=== Task directions ===
Return the material word for word. Do not include the pictures.

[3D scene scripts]
= = =
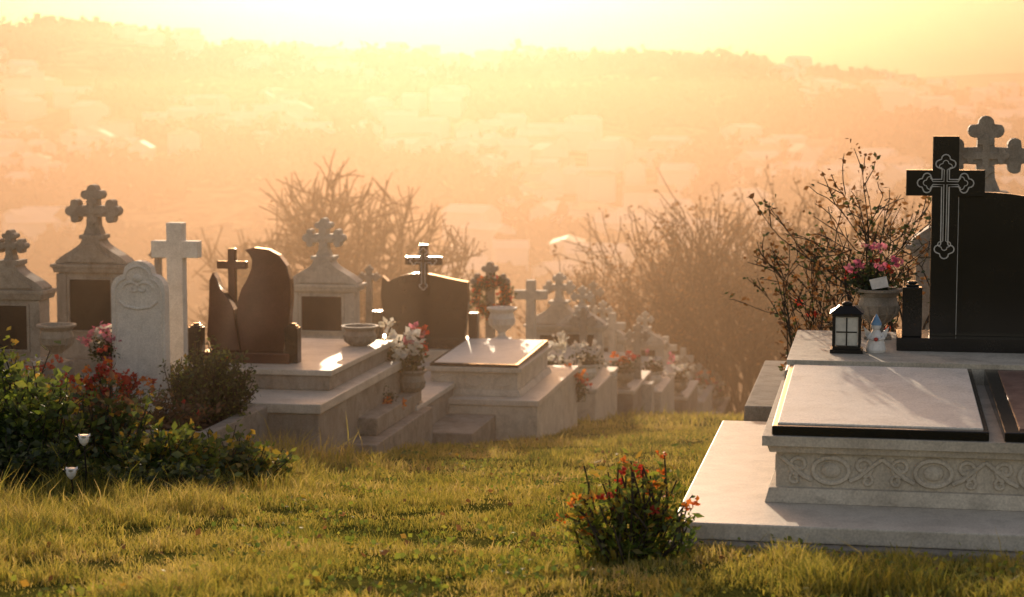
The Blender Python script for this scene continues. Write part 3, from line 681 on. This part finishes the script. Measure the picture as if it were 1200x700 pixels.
# ------------------------------------------------------------ haze (real volumes)
def haze(name,x0,x1,y0,y1,z0,z1,D,c,g_):
    b=MB(); m,nt,out=newmat(name+'_mat')
    s=nt.nodes.new('ShaderNodeVolumeScatter'); s.inputs['Color'].default_value=(*c,1); s.inputs['Density'].default_value=D; s.inputs['Anisotropy'].default_value=g_
    a=nt.nodes.new('ShaderNodeVolumeAbsorption'); a.inputs['Color'].default_value=(*c,1); a.inputs['Density'].default_value=D
    ad=nt.nodes.new('ShaderNodeAddShader'); nt.links.new(s.outputs[0],ad.inputs[0]); nt.links.new(a.outputs[0],ad.inputs[1])
    nt.links.new(ad.outputs[0],out.inputs['Volume'])
    b.box(x0,x1,y0,y1,z0,z1,m); return b.make(name,rot=0,bevel=0)
haze('valley_haze',-1400,1400,68,2300,-120,50,.00060,(.45,.325,.245),.77)
haze('horizon_haze',-2800,2800,2320,6500,-60,345,.0007,(.42,.335,.29),.76)
haze('glare_haze',-30,30,13,66,-16,2.4,.0075,(.46,.33,.22),.66)  # added volume standing in for lens veiling glare, lifts blacks on the graves

# ------------------------------------------------------------ light
EL=math.radians(8.5); AZ=math.radians(-3)
sun=bpy.data.lights.new('sun','SUN'); sun.energy=5; sun.angle=math.radians(.5); sun.color=(1,.79,.56)
so=bpy.data.objects.new('sun',sun); scene.collection.objects.link(so)
d=Vector((math.sin(AZ)*math.cos(EL),math.cos(AZ)*math.cos(EL),math.sin(EL)))
so.rotation_euler=d.to_track_quat('Z','Y').to_euler()
w=bpy.data.worlds.new('World'); scene.world=w; w.use_nodes=True; nt=w.node_tree; nt.nodes.clear()
sky=nt.nodes.new('ShaderNodeTexSky'); sky.sky_type='NISHITA'; sky.sun_disc=False; sky.sun_elevation=EL; sky.sun_rotation=AZ
sky.dust_density=2.5; sky.air_density=1.0
bg=nt.nodes.new('ShaderNodeBackground'); bg.inputs[1].default_value=.15
nt.links.new(mixc(nt,1.0,sky.outputs[0],(2.0,1.42,1.16),'MULTIPLY'),bg.inputs[0])
o=nt.nodes.new('ShaderNodeOutputWorld'); nt.links.new(bg.outputs[0],o.inputs[0])
# ------------------------------------------------------------ camera
cam=bpy.data.cameras.new('camera'); co=bpy.data.objects.new('camera',cam); scene.collection.objects.link(co); scene.camera=co
cam.sensor_width=36; cam.lens=2322/1200*36; cam.clip_end=9000; cam.clip_start=.1
co.location=(0,0,1.75); co.rotation_euler=(math.radians(90)-math.atan(230/2322),0,0)
cam.dof.use_dof=True; cam.dof.focus_distance=11.6; cam.dof.aperture_fstop=3.2
scene.view_settings.view_transform='Standard'; scene.view_settings.look='None'; scene.view_settings.exposure=0
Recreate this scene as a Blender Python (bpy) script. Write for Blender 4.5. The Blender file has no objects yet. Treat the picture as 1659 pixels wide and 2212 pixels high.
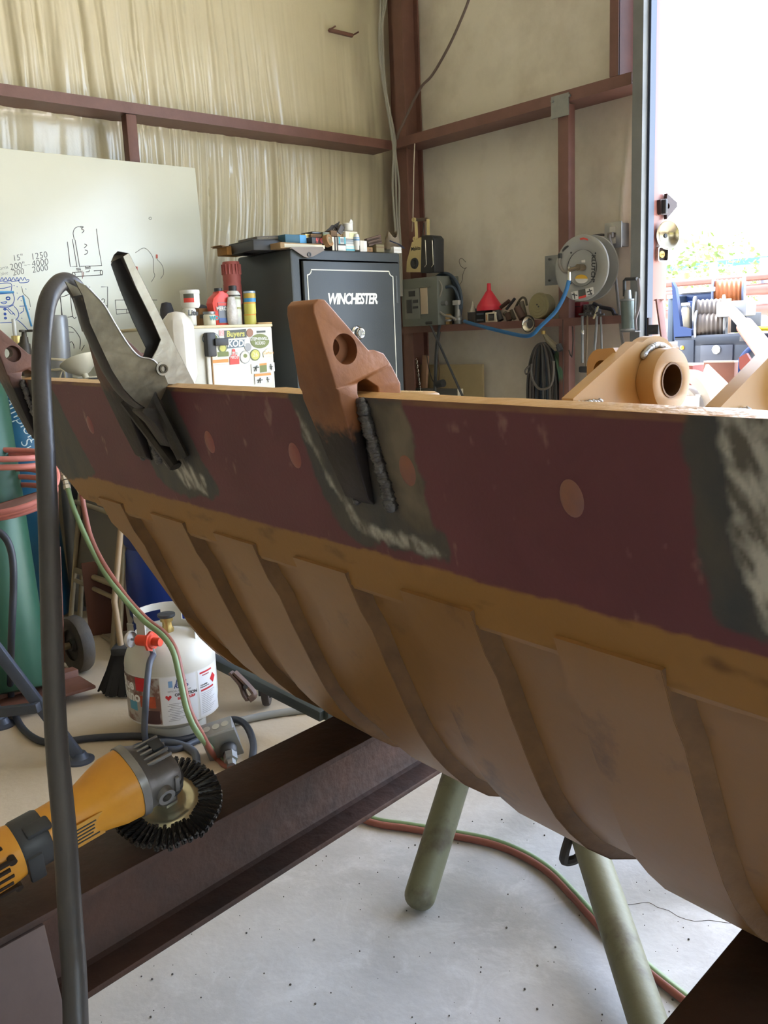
= = =
=== Exercise solution ===
The Blender Python script for this scene continues. Write part 3, from line 681 on. This part finishes the script. Measure the picture as if it were 1200x700 pixels.
# ------------------------------------------------------------ haze (real volumes)
def haze(name,x0,x1,y0,y1,z0,z1,D,c,g_):
    b=MB(); m,nt,out=newmat(name+'_mat')
    s=nt.nodes.new('ShaderNodeVolumeScatter'); s.inputs['Color'].default_value=(*c,1); s.inputs['Density'].default_value=D; s.inputs['Anisotropy'].default_value=g_
    a=nt.nodes.new('ShaderNodeVolumeAbsorption'); a.inputs['Color'].default_value=(*c,1); a.inputs['Density'].default_value=D
    ad=nt.nodes.new('ShaderNodeAddShader'); nt.links.new(s.outputs[0],ad.inputs[0]); nt.links.new(a.outputs[0],ad.inputs[1])
    nt.links.new(ad.outputs[0],out.inputs['Volume'])
    b.box(x0,x1,y0,y1,z0,z1,m); return b.make(name,rot=0,bevel=0)
haze('valley_haze',-1400,1400,68,2300,-120,50,.00060,(.45,.325,.245),.77)
haze('horizon_haze',-2800,2800,2320,6500,-60,345,.0007,(.42,.335,.29),.76)
haze('glare_haze',-30,30,13,66,-16,2.4,.0075,(.46,.33,.22),.66)  # added volume standing in for lens veiling glare, lifts blacks on the graves

# ------------------------------------------------------------ light
EL=math.radians(8.5); AZ=math.radians(-3)
sun=bpy.data.lights.new('sun','SUN'); sun.energy=5; sun.angle=math.radians(.5); sun.color=(1,.79,.56)
so=bpy.data.objects.new('sun',sun); scene.collection.objects.link(so)
d=Vector((math.sin(AZ)*math.cos(EL),math.cos(AZ)*math.cos(EL),math.sin(EL)))
so.rotation_euler=d.to_track_quat('Z','Y').to_euler()
w=bpy.data.worlds.new('World'); scene.world=w; w.use_nodes=True; nt=w.node_tree; nt.nodes.clear()
sky=nt.nodes.new('ShaderNodeTexSky'); sky.sky_type='NISHITA'; sky.sun_disc=False; sky.sun_elevation=EL; sky.sun_rotation=AZ
sky.dust_density=2.5; sky.air_density=1.0
bg=nt.nodes.new('ShaderNodeBackground'); bg.inputs[1].default_value=.15
nt.links.new(mixc(nt,1.0,sky.outputs[0],(2.0,1.42,1.16),'MULTIPLY'),bg.inputs[0])
o=nt.nodes.new('ShaderNodeOutputWorld'); nt.links.new(bg.outputs[0],o.inputs[0])
# ------------------------------------------------------------ camera
cam=bpy.data.cameras.new('camera'); co=bpy.data.objects.new('camera',cam); scene.collection.objects.link(co); scene.camera=co
cam.sensor_width=36; cam.lens=2322/1200*36; cam.clip_end=9000; cam.clip_start=.1
co.location=(0,0,1.75); co.rotation_euler=(math.radians(90)-math.atan(230/2322),0,0)
cam.dof.use_dof=True; cam.dof.focus_distance=11.6; cam.dof.aperture_fstop=3.2
scene.view_settings.view_transform='Standard'; scene.view_settings.look='None'; scene.view_settings.exposure=0
Recreate this scene as a Blender Python (bpy) script. Write for Blender 4.5. The Blender file has no objects yet. Treat the picture as 1659 pixels wide and 2212 pixels high.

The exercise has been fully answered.